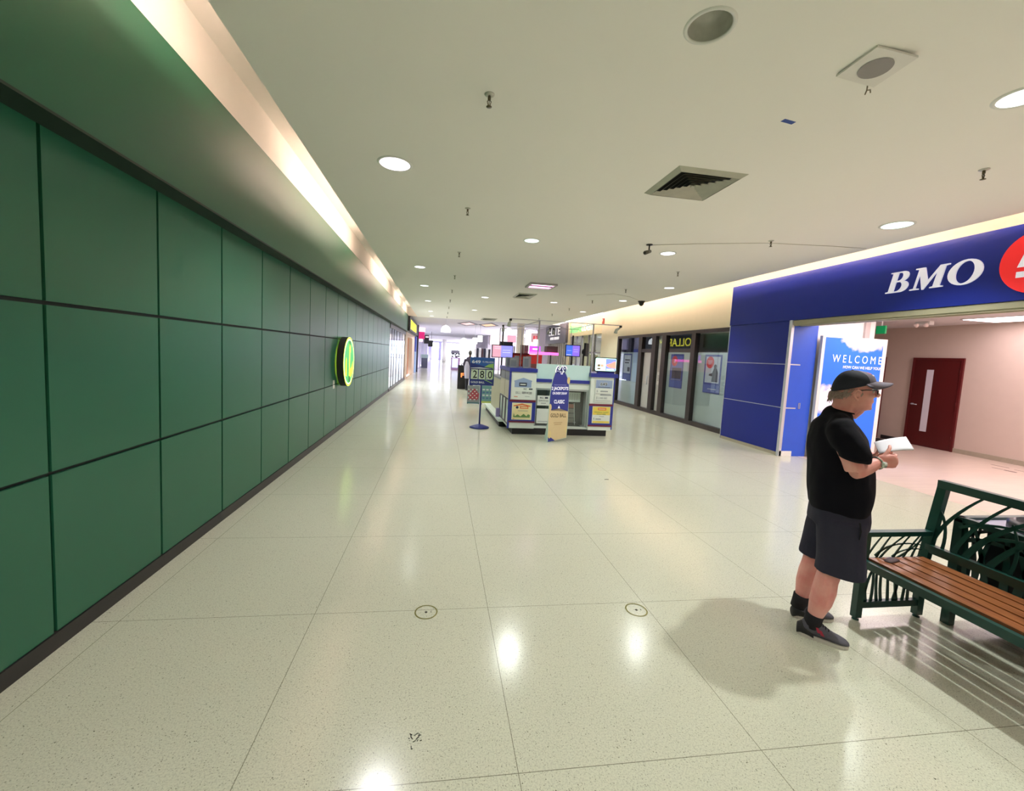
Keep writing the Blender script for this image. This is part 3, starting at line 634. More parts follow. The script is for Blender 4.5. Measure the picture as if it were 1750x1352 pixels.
# ---- far left run of stores
mauve = M('mauve_wall', (190, 184, 204), .6)
b = MB(); b.box(-3.1, -3.0, 32.2, YE, 0, 3.72); b.box(-3.0, -1.96, 33.0, 33.3, 2.6, 3.72); b.box(7.3, 7.5, 17.7, YE, 3.68, 3.8)
b.box(-3.0, -1.9, 40, 42, 0, 3.72); b.box(-3.0, -1.9, 50, 54, 0, 3.72); b.box(-3.0, -1.9, 62, 68, 0, 3.72)
struct(b.build('wall_far_left', mauve), 'mauve wall of the far stores past the doorway')
pb_ = thing('pillar_wrap', 'blue and white banner pillar past the sand doorway', 'banner', (-1.9, 32.6, 0))
MB().box(-.3, 0.05, -.2, .5, 0, 1.6).build('lower_panel', M('pale_blue', (150, 180, 220), .4), pb_); MB().box(-.3, 0.05, -.2, .5, 1.6, 2.75).build('upper_panel', M('banner_blue', (70, 96, 190), .4), pb_)
b = MB(); b.box(-2.2, -1.75, 33.4, 33.9, 0, 4.1 - .38); struct(b.build('column', M('dark_pier', (58, 52, 66), .5)), 'dark pier between the far stores')
fs = thing('hanging_sign', 'pale pink and crimson blade sign by the dark pier', 'sign', (-1.62, 36, 0))
b = MB(); b.box(-.3, .28, 0, .12, 3.3, 3.66); b.build('top_panel', M('glow_pinkwhite', (255, 226, 232), .4, emit=.9), fs)
b = MB(); b.box(-.24, .24, 0, .12, 2.7, 3.3, 0); b.build('logo_panel', M('crimson_glow', (206, 40, 110), .4, emit=.5), fs)
b = MB(); b.box(-.2, .1, 0, .12, 2.45, 2.7); b.build('foot_panel', M('glow_pinkwhite'), fs)
fs = thing('hanging_sign', 'black blade sign past the pink and crimson one', 'sign', (-1.15, 38, 0))
MB().box(-.35, .1, 0, .1, 2.35, 3.1).build('board', M('sign_black'), fs); MB().box(-.2, .05, -.01, 0, 2.9, 3.0).build('light_bar', M('glow_pinkwhite'), fs)
MB().box(-.45, -.42, 0.03, .06, 2.35, 3.72).build('hanger', M('sign_black'), fs)
fs = thing('hanging_sign', 'small black bracket sign, the farthest on the doorway side', 'sign', (-.95, 44, 0)); MB().box(-.35, .15, 0, .1, 2.15, 2.8).build('board', M('sign_black'), fs); MB().box(-.05, -.02, 0.02, .05, 2.8, 3.72).build('hanger', M('sign_black'), fs)
for k, (y, c1) in enumerate(((35.2, (120, 116, 150)), (37.4, (214, 210, 236)), (39.2, (96, 92, 128)), (44.5, (226, 224, 244)), (47.5, (140, 136, 180)), (57, (210, 206, 236)))):
    s_ = thing('shop_bay', f'{["dusky violet", "pale lilac", "slate violet", "whitish", "grey lilac", "washed out"][k]} storefront bay far down the doorway side', 'storefront', (-2.4, y, 0), 0, 'far storefront bays')
    MB().box(-.55, -.4, -.9, .9, 0, 3.7).build('bay', M('bay_%d' % k, c1, .5), s_)
    b = MB(); b.box(-.4, -.2, -.9, -.8, 0, 2.7); b.box(-.4, -.2, .8, .9, 0, 2.7); b.box(-.4, -.2, -.9, .9, 2.6, 2.75); b.build('frame', M('bay_frame', (70, 64, 86), .5), s_)
    if k in (1, 3): MB().box(-.39, -.36, -.7, .7, .3, 2.4).build('lit_window', M('lit_lilac', (236, 232, 255), .5, emit=.9), s_)
bb = thing('counter_stand', 'dark slatted stand against the far storefronts', 'stand', (-1.45, 41, 0)); MB().box(-.35, .25, -.2, .2, .02, 1.0).build('body', M('slate', (84, 86, 104), .6), bb); MB().box(-.38, .28, -.22, .22, 1.0, 1.35).build('display', M('mint_grey', (150, 170, 168), .5), bb)

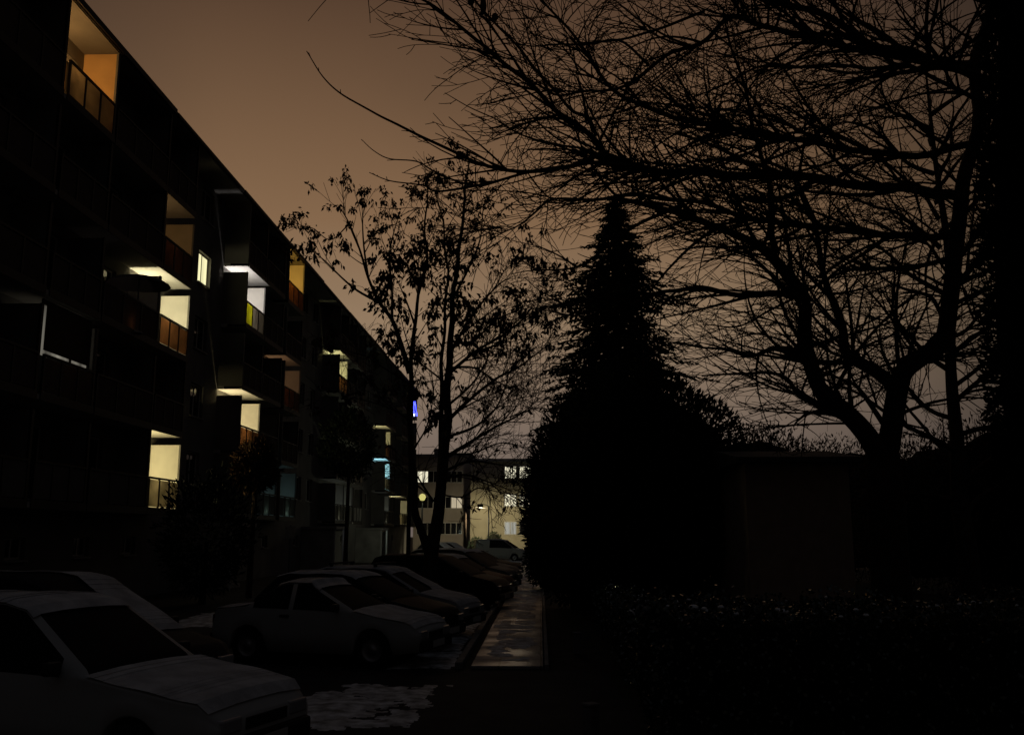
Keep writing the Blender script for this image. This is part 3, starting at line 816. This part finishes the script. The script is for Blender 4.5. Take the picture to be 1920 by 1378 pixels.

+---+

▶ _WHAT THE EXERCISE ASKS_:
Extract every line of the data exactly; pictures stay out.

▶ _COMPLETED EXERCISE_:
Keep writing the Blender script for this image. This is part 3, starting at line 634. More parts follow. The script is for Blender 4.5. Measure the picture as if it were 1750x1352 pixels.
# ---- far left run of stores
mauve = M('mauve_wall', (190, 184, 204), .6)
b = MB(); b.box(-3.1, -3.0, 32.2, YE, 0, 3.72); b.box(-3.0, -1.96, 33.0, 33.3, 2.6, 3.72); b.box(7.3, 7.5, 17.7, YE, 3.68, 3.8)
b.box(-3.0, -1.9, 40, 42, 0, 3.72); b.box(-3.0, -1.9, 50, 54, 0, 3.72); b.box(-3.0, -1.9, 62, 68, 0, 3.72)
struct(b.build('wall_far_left', mauve), 'mauve wall of the far stores past the doorway')
pb_ = thing('pillar_wrap', 'blue and white banner pillar past the sand doorway', 'banner', (-1.9, 32.6, 0))
MB().box(-.3, 0.05, -.2, .5, 0, 1.6).build('lower_panel', M('pale_blue', (150, 180, 220), .4), pb_); MB().box(-.3, 0.05, -.2, .5, 1.6, 2.75).build('upper_panel', M('banner_blue', (70, 96, 190), .4), pb_)
b = MB(); b.box(-2.2, -1.75, 33.4, 33.9, 0, 4.1 - .38); struct(b.build('column', M('dark_pier', (58, 52, 66), .5)), 'dark pier between the far stores')
fs = thing('hanging_sign', 'pale pink and crimson blade sign by the dark pier', 'sign', (-1.62, 36, 0))
b = MB(); b.box(-.3, .28, 0, .12, 3.3, 3.66); b.build('top_panel', M('glow_pinkwhite', (255, 226, 232), .4, emit=.9), fs)
b = MB(); b.box(-.24, .24, 0, .12, 2.7, 3.3, 0); b.build('logo_panel', M('crimson_glow', (206, 40, 110), .4, emit=.5), fs)
b = MB(); b.box(-.2, .1, 0, .12, 2.45, 2.7); b.build('foot_panel', M('glow_pinkwhite'), fs)
fs = thing('hanging_sign', 'black blade sign past the pink and crimson one', 'sign', (-1.15, 38, 0))
MB().box(-.35, .1, 0, .1, 2.35, 3.1).build('board', M('sign_black'), fs); MB().box(-.2, .05, -.01, 0, 2.9, 3.0).build('light_bar', M('glow_pinkwhite'), fs)
MB().box(-.45, -.42, 0.03, .06, 2.35, 3.72).build('hanger', M('sign_black'), fs)
fs = thing('hanging_sign', 'small black bracket sign, the farthest on the doorway side', 'sign', (-.95, 44, 0)); MB().box(-.35, .15, 0, .1, 2.15, 2.8).build('board', M('sign_black'), fs); MB().box(-.05, -.02, 0.02, .05, 2.8, 3.72).build('hanger', M('sign_black'), fs)
for k, (y, c1) in enumerate(((35.2, (120, 116, 150)), (37.4, (214, 210, 236)), (39.2, (96, 92, 128)), (44.5, (226, 224, 244)), (47.5, (140, 136, 180)), (57, (210, 206, 236)))):
    s_ = thing('shop_bay', f'{["dusky violet", "pale lilac", "slate violet", "whitish", "grey lilac", "washed out"][k]} storefront bay far down the doorway side', 'storefront', (-2.4, y, 0), 0, 'far storefront bays')
    MB().box(-.55, -.4, -.9, .9, 0, 3.7).build('bay', M('bay_%d' % k, c1, .5), s_)
    b = MB(); b.box(-.4, -.2, -.9, -.8, 0, 2.7); b.box(-.4, -.2, .8, .9, 0, 2.7); b.box(-.4, -.2, -.9, .9, 2.6, 2.75); b.build('frame', M('bay_frame', (70, 64, 86), .5), s_)
    if k in (1, 3): MB().box(-.39, -.36, -.7, .7, .3, 2.4).build('lit_window', M('lit_lilac', (236, 232, 255), .5, emit=.9), s_)
bb = thing('counter_stand', 'dark slatted stand against the far storefronts', 'stand', (-1.45, 41, 0)); MB().box(-.35, .25, -.2, .2, .02, 1.0).build('body', M('slate', (84, 86, 104), .6), bb); MB().box(-.38, .28, -.22, .22, 1.0, 1.35).build('display', M('mint_grey', (150, 170, 168), .5), bb)

Keep writing the Blender script for this image. This is part 3, starting at line 816. This part finishes the script. The script is for Blender 4.5. Take the picture to be 1920 by 1378 pixels.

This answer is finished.